Researchers placed 160 cameras on nineteen of the twenty-two Apostle Islands to see which carnivores were living there. After taking more than 200,000 photos over a period of three years, the team discovered that several carnivores are living on various islands in this remote archipelago in Lake Superior.
“This is one of the first studies to examine the carnivore community of the Apostle Islands archipelago,” said Erik Olson, associate professor of natural resources, who led the new research with Van Deelen at the University of Wisconsin, Julie Van Stappen of the Apostle Islands National Lakeshore, and Illinois Natural History Survey Wildlife Ecologist Max Allen.
Reported in the journal, Community Ecology, the study reveals a thriving community of carnivores, with some doing better than others on islands that differ in size and proximity to the mainland.
The researchers put motion-activated cameras on each of the islands studied, at a density of one camera per square kilometer. Over time, the camera traps recorded ten of twelve Wisconsin land carnivores, including American martens, black bears, bobcats, coyotes, fishers, gray foxes, gray wolves, raccoons, red foxes, and weasels.
The cameras also captured images of semiaquatic carnivores, mink, and river otters, as well as raptors, small rodents, squirrels, songbirds, and waterfowl.
The research offers new insights into a phenomenon known as island biogeography, which generally states that larger habitats and habitats closer to other habitats will support a greater diversity of species, due to factors influencing immigration and extinction within each habitat patch.
Most research on island biogeography has been conducted in tropical marine systems that have innately high levels of biodiversity. The new study is unique in that it examines carnivores in a remote island archipelago in a temperate locale.
Black bears were found on thirteen of the islands examined. They appeared to prefer bigger islands that were closer to other islands. Gray wolves, however, were only found on Stockton Island, one of the biggest islands of the archipelago.
These differences may have to do with the animals’ diets and habits, Olson said. Bears tend to be solitary and eat a variety of foods, while wolves are social, with more specialized diets.

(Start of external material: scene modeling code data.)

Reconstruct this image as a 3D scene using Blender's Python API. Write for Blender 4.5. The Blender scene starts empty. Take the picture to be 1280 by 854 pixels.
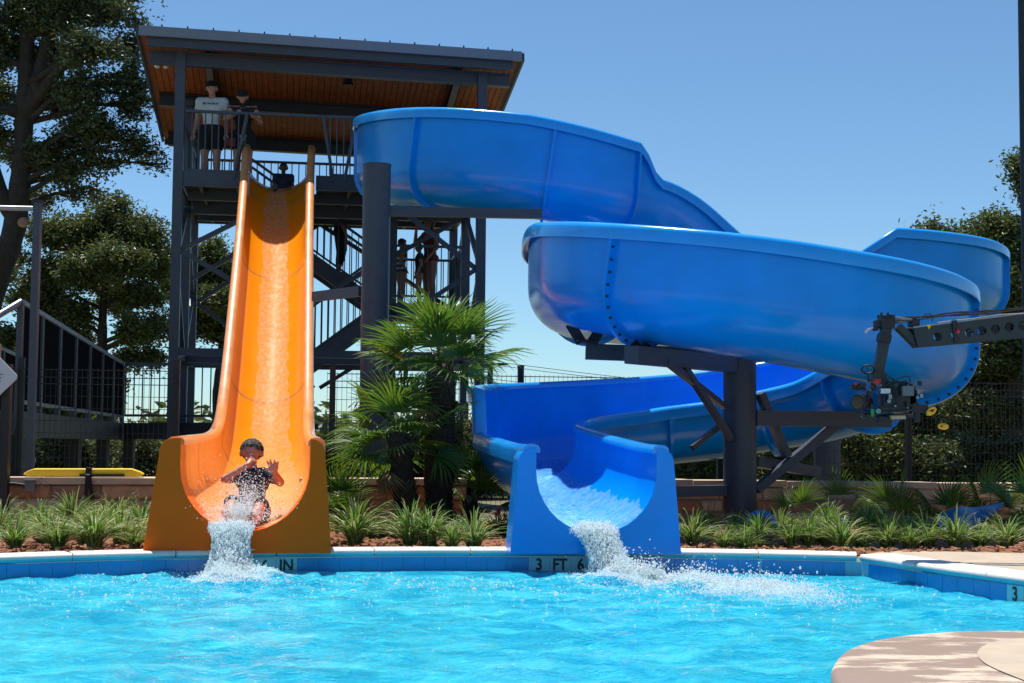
import bpy, bmesh, math, random
import numpy as np
from mathutils import Vector, Matrix
from mathutils.geometry import tessellate_polygon

SC = bpy.context.scene
COL = SC.collection
PI = math.pi
random.seed(7)

# ---------------------------------------------------------------- camera
F_PX = 1850.0
CAM_H = 0.8
PITCH = math.atan((550 - 427) / F_PX)
ROLL = 0.009
_R = Vector((1, 0, 0))
_F = Vector((0, math.cos(PITCH), math.sin(PITCH)))
_U = Vector((0, -math.sin(PITCH), math.cos(PITCH)))
cam_data = bpy.data.cameras.new('camera')
cam_data.sensor_width = 36.0
cam_data.lens = F_PX / 1280 * 36.0
cam_data.clip_start = 0.05
cam_data.clip_end = 3000.0
cam = bpy.data.objects.new('camera', cam_data)
COL.objects.link(cam)
cx_ = _R * math.cos(ROLL) + _U * math.sin(ROLL)
cy_ = -_R * math.sin(ROLL) + _U * math.cos(ROLL)
cz_ = -_F
cam.matrix_world = Matrix(((cx_.x, cy_.x, cz_.x, 0), (cx_.y, cy_.y, cz_.y, 0), (cx_.z, cy_.z, cz_.z, CAM_H), (0, 0, 0, 1)))
SC.camera = cam

# ---------------------------------------------------------------- sky, sun, exposure
SUN_EL = math.radians(73)
SUN_AZ = math.radians(-27)          # measured from +Y towards +X
sun_dir = Vector((math.sin(SUN_AZ) * math.cos(SUN_EL), math.cos(SUN_AZ) * math.cos(SUN_EL), math.sin(SUN_EL)))
world = bpy.data.worlds.new('World')
SC.world = world
world.use_nodes = True
wn = world.node_tree
bg = wn.nodes['Background']
sky = wn.nodes.new('ShaderNodeTexSky')
sky.sky_type = 'NISHITA'
sky.sun_disc = False
sky.sun_elevation = SUN_EL
sky.sun_rotation = SUN_AZ
sky.altitude = 1200
sky.air_density = 1.0
sky.dust_density = 0.5
sky.ozone_density = 4.5
tint = wn.nodes.new('ShaderNodeMix')
tint.data_type = 'RGBA'; tint.blend_type = 'MULTIPLY'
tint.inputs[0].default_value = 1.0
tint.inputs[7].default_value = (.76, .92, .95, 1)      # the photograph's white balance
wn.links.new(sky.outputs[0], tint.inputs[6])
wn.links.new(tint.outputs[2], bg.inputs[0])
bg.inputs[1].default_value = 0.10
sl = bpy.data.lights.new('sun', 'SUN')
sl.energy = 4.6
sl.angle = math.radians(0.5)
sl.color = (1.0, 0.95, 0.87)
sun = bpy.data.objects.new('sun', sl)
sun.rotation_euler = sun_dir.to_track_quat('Z', 'Y').to_euler()
sun.location = (-10, 20, 30)
COL.objects.link(sun)
SC.view_settings.view_transform = 'Standard'
SC.view_settings.look = 'None'
SC.view_settings.exposure = 0.45
SC.view_settings.gamma = 1.0
SC.view_settings.use_curve_mapping = False
SC.cycles.max_bounces = 8
SC.cycles.transparent_max_bounces = 16

# ---------------------------------------------------------------- helpers
def at(px, py, Y):
    """World point at distance Y that the photograph shows at pixel (px, py)."""
    dx, dy = px - 640.0, 427.0 - py
    a = dx * math.cos(ROLL) - dy * math.sin(ROLL)
    b = dx * math.sin(ROLL) + dy * math.cos(ROLL)
    d = _F * F_PX + _R * a + _U * b
    d = d * (Y / d.y)
    return Vector((d.x, d.y, d.z + CAM_H))

def gnd(px, py, z=0.0):
    p = at(px, py, 10.0)
    d = p - Vector((0, 0, CAM_H))
    k = (z - CAM_H) / d.z
    return Vector((d.x * k, d.y * k, z))

def lin(r, g, b):
    f = lambda c: c / 12.92 if c <= .04045 else ((c + .055) / 1.055) ** 2.4
    return (f(r / 255), f(g / 255), f(b / 255))

def wloc(o):
    v = Vector((0, 0, 0))
    while o is not None:
        v = v + o.location
        o = o.parent
    return v

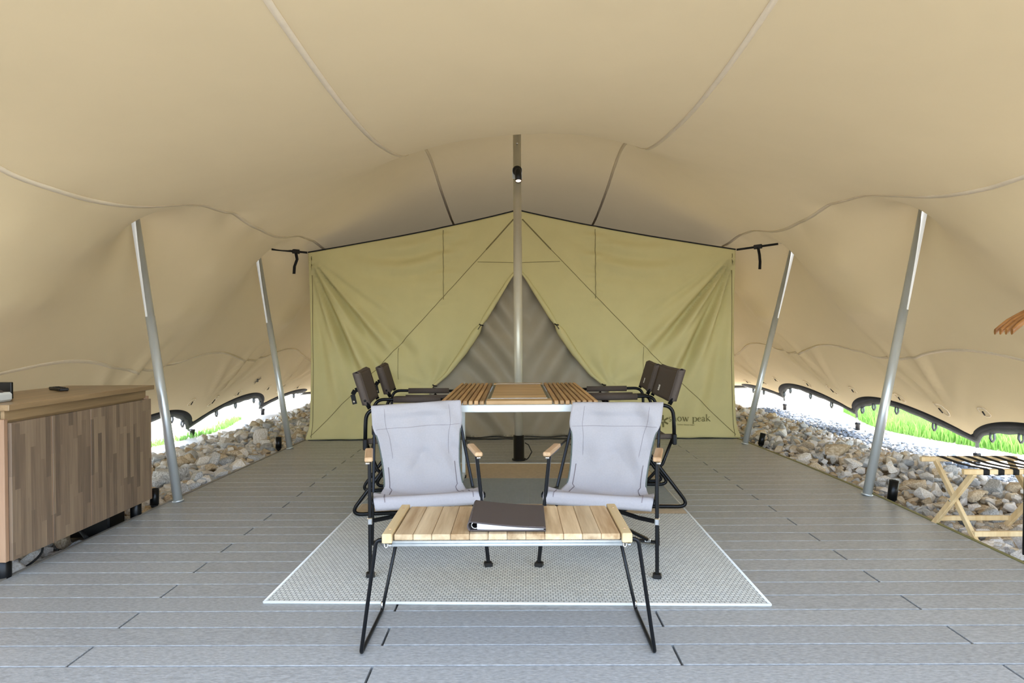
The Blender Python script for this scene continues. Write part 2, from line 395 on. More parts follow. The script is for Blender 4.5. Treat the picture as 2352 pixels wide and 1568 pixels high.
for k in range(-34, 34):  # rows behind the camera are unseen, added to dim light bounced to the canopy
    ya, yb = YB + k * PITCH, YB + (k + 1) * PITCH; A = k % 2 == 0
    joints = [-1.65, .60] if A else [-.53, 1.755]
    joints = [j + rng.uniform(-.006, .006) for j in joints]
    ends = [None] + joints + [None]
    for e in range(len(ends) - 1):
        def xs(y, side):
            v = ends[e] if side == 0 else ends[e + 1]
            if v is None: return xl(y) if side == 0 else xr(y)
            return v + (.0048 if side == 0 else -.0048)
        y0, y1, b = ya + GAP / 2, yb - GAP / 2, .002
        m = MB(); z0, z1 = -.03, 0
        q = [(xs(y0, 0), y0), (xs(y0, 1), y0), (xs(y1, 1), y1), (xs(y1, 0), y1)]
        qi = [(q[0][0] + b, y0 + b), (q[1][0] - b, y0 + b), (q[2][0] - b, y1 - b), (q[3][0] + b, y1 - b)]
        vs = [(x, y, z0) for x, y in q] + [(x, y, z1 - .0018) for x, y in q] + [(x, y, z1) for x, y in qi]
        fs = [(8, 9, 10, 11)] + [(i, (i + 1) % 4, 4 + (i + 1) % 4, 4 + i) for i in range(4)] + [(4 + i, 4 + (i + 1) % 4, 8 + (i + 1) % 4, 8 + i) for i in range(4)]
        m.add(vs, fs); m.build('plank', M_plank, floor)
m = MB(); ys = np.linspace(-2.6, 10.6, 40)
m.grid([[(xl(y), y, -.034) for y in ys], [(xr(y), y, -.034) for y in ys]]); m.build('deck_gap_shade', M_under, floor)  # near-black underlay, paints the shade seen in the plank gaps
for nm, fx, mt in (('trim_1', lambda y: xl(y) - .012, M_trimL), ('trim_2', lambda y: xr(y) + .012, M_trimR)):
    m = MB(); ys = np.linspace(-2.5, 10.4, 60); h = .010
    ring = [(-h, -.12), (h, -.12), (h, .004), (-h, .004)]
    vs = [(fx(y) + a, y, z) for y in ys for a, z in ring]
    fs = [(i * 4 + k, (i + 1) * 4 + k, (i + 1) * 4 + (k + 1) % 4, i * 4 + (k + 1) % 4) for i in range(len(ys) - 1) for k in range(4)] + [(0, 1, 2, 3)]
    m.add(vs, fs); tag(m.build(nm, mt), kind='structure')

# ------------------------------------------------------------ canopy object
can_o = empty('stretch_tent', (0, 0, 0), 0, 'large tan stretch-fabric canopy roofing the whole deck with scalloped black edges', 'canopy')
m = MB(); m.grid(CP); m.build('canopy_fabric', M_canopy, can_o)
def strip(fa, y0, y1, w, off, name, mt, n=220):
    L1, L2 = [], []
    for y in np.linspace(y0, y1, n):
        a = fa(y); p, nn = can(a, y); q, _ = can(a + .02, y); t = (q - p).normalized()
        c = p - nn * off; L1.append(c - t * w / 2); L2.append(c + t * w / 2)
    m = MB(); m.grid([[tuple(p) for p in L1], [tuple(p) for p in L2]], thick=.002); return m.build(name, mt, can_o)
tipwave = lambda y, tips: min(abs(y - t) for t in tips)
strip(lambda y: -1.03, .9, 9.5, .030, .003, 'seam', M_seam)
strip(lambda y: interp(y, [2.2, 3.6, 5, 6.6], [.90, .95, 1.0, 1.03]), .9, 9.5, .030, .003, 'seam', M_seam)
strip(lambda y: -interp(y, [2.5, 4.2], [2.68, 2.54]), .9, 10, .030, .003, 'seam', M_seam)
strip(lambda y: interp(y, [2.5, 4.2], [2.68, 2.54]), .9, 10, .030, .003, 'seam', M_seam)
strip(lambda y: -4.41 - .09 * math.cos(2 * PI * (y - 5.8) / 2.3), .9, 11.5, .034, .003, 'seam', M_seam)
strip(lambda y: 4.42 + .09 * math.cos(2 * PI * (y - 6.2) / 2.2), .9, 11.5, .034, .003, 'seam', M_seam)
for side, tips, i0, i1 in ((-1, TIPS_L, 0, 1), (1, TIPS_R, CU - 1, CU - 2)):
    E = CP[i0]; D = E - CP[i1]; D = D / np.linalg.norm(D, axis=1, keepdims=True)
    D[:, 2] = D[:, 2] * .6 - .55; D /= np.linalg.norm(D, axis=1, keepdims=True)
    js = [j for j in range(CV) if cy[j] > .82]
    ww = np.array([.115 + .02 * math.sin(5 * cy[j]) + .006 * math.sin(23 * cy[j]) for j in range(CV)])
    s1 = np.array([E[j] + D[j] * ww[j] * .5 for j in js]); s2 = np.array([E[j] + D[j] * ww[j] for j in js]); s0 = np.array([E[j] - D[j] * .01 for j in js])
    m = MB(); m.grid([s0, s1], thick=.006); m.cur = 1; m.grid([s1, s2], thick=.005); m.build('hem', [M_hem, M_hemgrey], can_o)
    # webbing loops below the hem, patches with a toggle above it
    for t in tips[1:-1]:
        for dy in (-.85, -.42, .42, .85):
            j = int(np.argmin(abs(cy - (t + dy)))); p = Vector(E[j] + D[j] * ww[j] * .9)
            lp = MB(); pts = [p + Vector((0, -.022, 0)), p + Vector((-.0, -.028, -.05)), p + Vector((0, 0, -.085)), p + Vector((0, .028, -.05)), p + Vector((0, .022, 0))]
            w = .012; lp.grid([[tuple(q + Vector((-w, 0, 0))) for q in pts], [tuple(q + Vector((w, 0, 0))) for q in pts]], thick=.004)
            lp.build('webbing_loop', M_hemgrey, can_o)
        for dy, da in ((-.62, .20), (0, .26), (.62, .20)):
            def pc(a_, y_, off=.006):
                p, nn = can(side * a_, y_); return p - nn * off
            c_a, c_y = CL - da, t + dy; o_, i_ = [], []
            for q in range(20):
                an = 2 * PI * q / 20; cs, sn = math.cos(an), math.sin(an); sq = 1 / max(abs(cs), abs(sn)) ** .5
                o_.append(tuple(pc(c_a + .085 * sn * sq, c_y + .062 * cs * sq))); i_.append(tuple(pc(c_a + .070 * sn * sq, c_y + .047 * cs * sq)))
            pm = MB(); pm.grid([o_ + o_[:1], i_ + i_[:1]], thick=.004); pt = pm.build('reinforcing_patch', M_seam, can_o)
            tg = MB(); tg.tube([pc(c_a - .02, c_y, .012), pc(c_a + .035, c_y + .008, .018)], .006, 8); tg.build('toggle', M_strap, pt)
    # straps from the tips down to the ground anchors
    for t in tips[1:-1]:
        j = int(np.argmin(abs(cy - t))); p = Vector(E[j] + D[j] * ww[j]); gx, gz = (-4.36, -.10) if side < 0 else (4.74, -.06)
        gp = Vector((gx, t + .12, gz))
        st = MB(); st.bar(p + Vector((0, 0, .03)), p.lerp(gp, .35), .03, .006); st.build('tip_strap', M_hemgrey, can_o)
        an = empty('ground_anchor', (gx, t + .12, -.14), 0, 'black ground anchor under the %s canopy tip, %s from the viewer' % ('left' if side < 0 else 'right', ('nearest', 'second', 'third', 'fourth and farthest')[list(tips[1:-1]).index(t)]), 'anchor', 'canopy anchors on the %s' % ('left' if side < 0 else 'right'))
        z = Vector((gx, t + .12, -.14)); a_ = p.lerp(gp, .33) - z; b_ = Vector((0, 0, .08))
        w = MB(); w.tube([a_, a_.lerp(b_, .5) + Vector((0, .03, 0)), b_, a_.lerp(b_, .5) - Vector((0, .03, 0)), a_], .004, 6); w.build('wire_loop', M_chrome, an)
        w = MB(); w.lathe((0, 0, 0), [(.03, 0), (.03, .07), (.035, .075), (.035, .10), (.02, .11)], 12); w.build('stake_head', M_blackm, an)

# ------------------------------------------------------------ poles
def tent_pole(base, top, r, label):
    b, t = Vector(base), Vector(top); o = empty('tent_pole', b, 0, label, 'pole', 'leaning side poles'); d = t - b
    m = MB(); m.tube([(0, 0, 0), d * .62, d * .62, d], [r, r, r * .93, r * .93], 18); m.build('tube', M_galv, o)
    m = MB(); m.tube([d * .985, d * 1.0, d * 1.0 + Vector((0, 0, .02))], [r * .93, r * 1.05, r * .6], 18); m.build('pole_head', M_galv, o)
    m = MB(); m.tube([(0, 0, -.0), d.normalized() * .012], [r * 1.25, r * 1.2], 18); m.build('foot_cap', M_galv, o)
    return o
def ptop(a, y): p, nn = can(a, y); return p - nn * .006
for s, y, yb, xb, lab in ((-1, 4.5, 4.46, -2.475, 'leaning steel pole rising beside the wooden cabinet'), (-1, 6.64, 6.56, -2.43, 'leaning steel pole at the left corner of the olive tent'),
                      (1, 4.6, 4.55, 2.60, 'leaning steel pole behind the folding luggage rack'), (1, 6.74, 6.7, 2.50, 'leaning steel pole at the right corner of the olive tent')):
    tent_pole((xb, yb, 0), ptop(s * 3.02, y), .032 if y < 6 else .031, lab)
mp = empty('centre_pole', (.026, 5.9, 0), 0, 'tall vertical centre pole with black base sleeve in front of the tent door', 'pole')
pt, _ = can(-.1, 5.93)
m = MB(); m.tube([(0, 0, .05), (0, 0, 2.15), (0, 0, 2.15), (0, .0, 3.30)], [.041, .041, .039, .039], 24); m.build('tube', mat('pole_aluminium', (214, 210, 192), .38, .35, var=.06, scale=10), mp)
m = MB(); m.lathe((0, 0, 0), [(.068, 0), (.068, .012), (.052, .014), (.052, .235), (.046, .24)], 24); m.build('base_sleeve', M_black, mp)
m = MB(); m.lathe((0, -.038, 3.03), [(.010, 0), (.010, .008), (.004, .012)], 10, Matrix.Rotation(PI / 2, 3, 'X')); m.build('bolt', M_chrome, mp)
sp = empty('spotlight', (.026, 5.85, 2.74), 0, 'small black spotlight clamped high on the centre pole', 'lamp')
m = MB(); m.box((0, .0, 0), (.094, .014, .10), .004); m.build('clamp_plate', M_white, sp)
m = MB(); m.lathe((.0, -.01, .02), [(.044, 0), (.044, .03), (.03, .036)], 20, Matrix.Rotation(PI / 2, 3, 'X')); m.build('pivot_disc', M_blackm, sp)
ax = Vector((.02, -.35, -1)).normalized(); rot = Vector((0, 0, 1)).rotation_difference(ax).to_matrix()
hd = MB(); hd.lathe((.008, -.055, .02), [(.026, 0), (.031, .01), (.031, .125), (.027, .125), (.027, .11)], 20, rot); ho = hd.build('lamp_head', M_blackm, sp)
m = MB(); m.lathe(Vector((.008, -.055, .02)) + ax * .118, [(.0, 0), (.026, 0)], 16, rot); m.build('lens', M_lamp, ho)
cb = MB(); cb.tube([(.085, 5.93, .16), (.12, 5.92, .14), (.15, 5.88, .08), (.12, 5.86, .03), (.10, 5.86, .012), (.06, 5.96, .012)], .005, 6)
tag(cb.build('power_cable', M_strap), 'short black cable looping beside the black base of the centre pole', 'cable')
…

The latter tend to prey on ungulates like deer and the Apostle Islands archipelago has relatively low densities of deer to the mainland.
The distribution of these carnivores is likely driven by how they move between the islands. Some of the carnivores may swim from island to island while others may use ice bridges that form in winter between the islands.
“Our data suggest that coyotes and red foxes use ice bridges to move between various islands, while black bears are likely swimming between the islands,” Olson said.
Documented declines in the duration of lake ice as a result of climate change may hinder the movement of carnivores, like coyotes and foxes, between islands and to and from the mainland.
“These island systems are great natural laboratories—allowing us to explore the ecological forces structuring wildlife communities and how human activities may influence those forces,” Olson said.